What is a "BB" hole?

45rpm BB Hole Vinyl Grading

You see little holes drilled through the label on many 45rpm records - what are they?

 The US record industry worked on a consignment, or sale or return basis. Record distributor salesmen would go around to the record shops in their territory and get the owners to place orders for new releases. Shops would agree to 'order' records, but this really meant they were agreeing to take them on consignment - if the records did not sell by the time the invoice came due - they could send anything back from the invoice that had not sold. They could keep records if they wanted but had to pay for them so most shops would send them back and just pay for the records that had sold.

 Once the distributor got the records back, they would hold them until they had to pay for them, then do the same thing - send back what hadn’t sold to the label and pay for what did. Once the labels got these records back - they would sell them to 'cut out' distributors who had their own network of shops that would sell them at drastically reduced prices.

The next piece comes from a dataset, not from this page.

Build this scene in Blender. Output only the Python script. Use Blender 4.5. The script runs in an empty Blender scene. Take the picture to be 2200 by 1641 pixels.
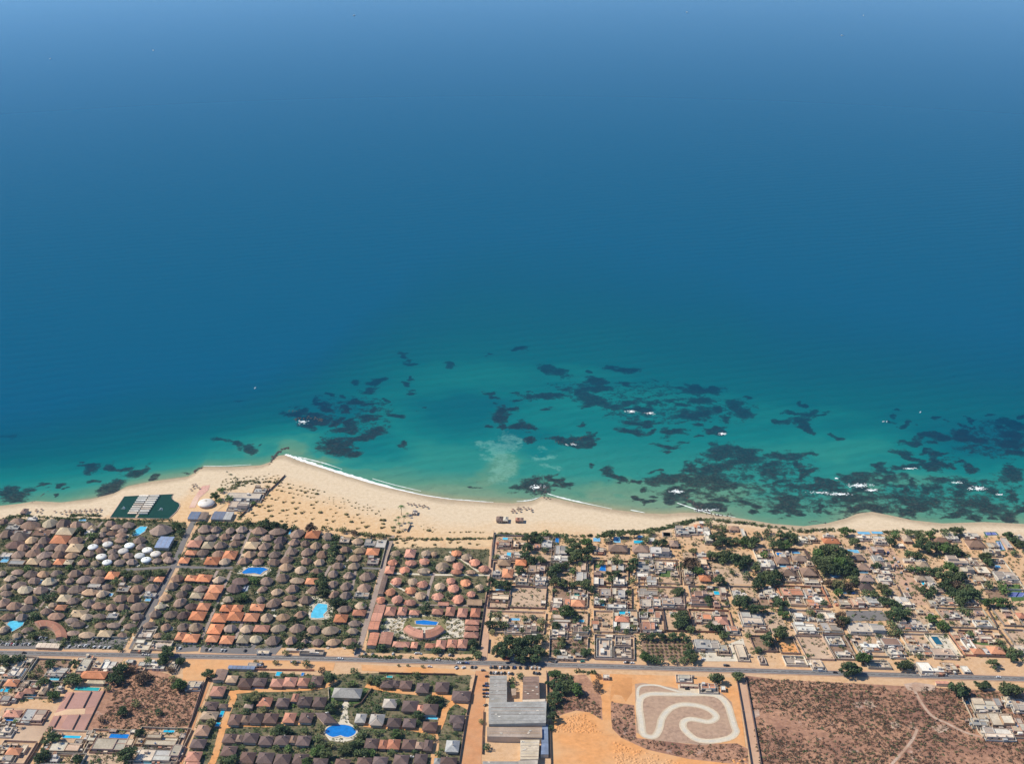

 So how could they mark them so that a shop could not buy these cut out records, then sneakily add them to their returns to their distributors? LPs could have a corner cut off the cover without damaging the vinyl (hence the term "cut out") but 45s were not sealed so this would not work. The labels found that by drilling through the box of 45s somewhere around where the label would be (with a drill, or hot rod), the record could be marked, (usually) undamaged, and the mark could not be removed. The term BB was adopted, because it looked like someone had used a BB gun to shoot the record.

 So, the BB hole is just an indicator that a record did not sell when originally sent out to shops on its initial release, and probably why these BB holes are more common on these rarer records we collect.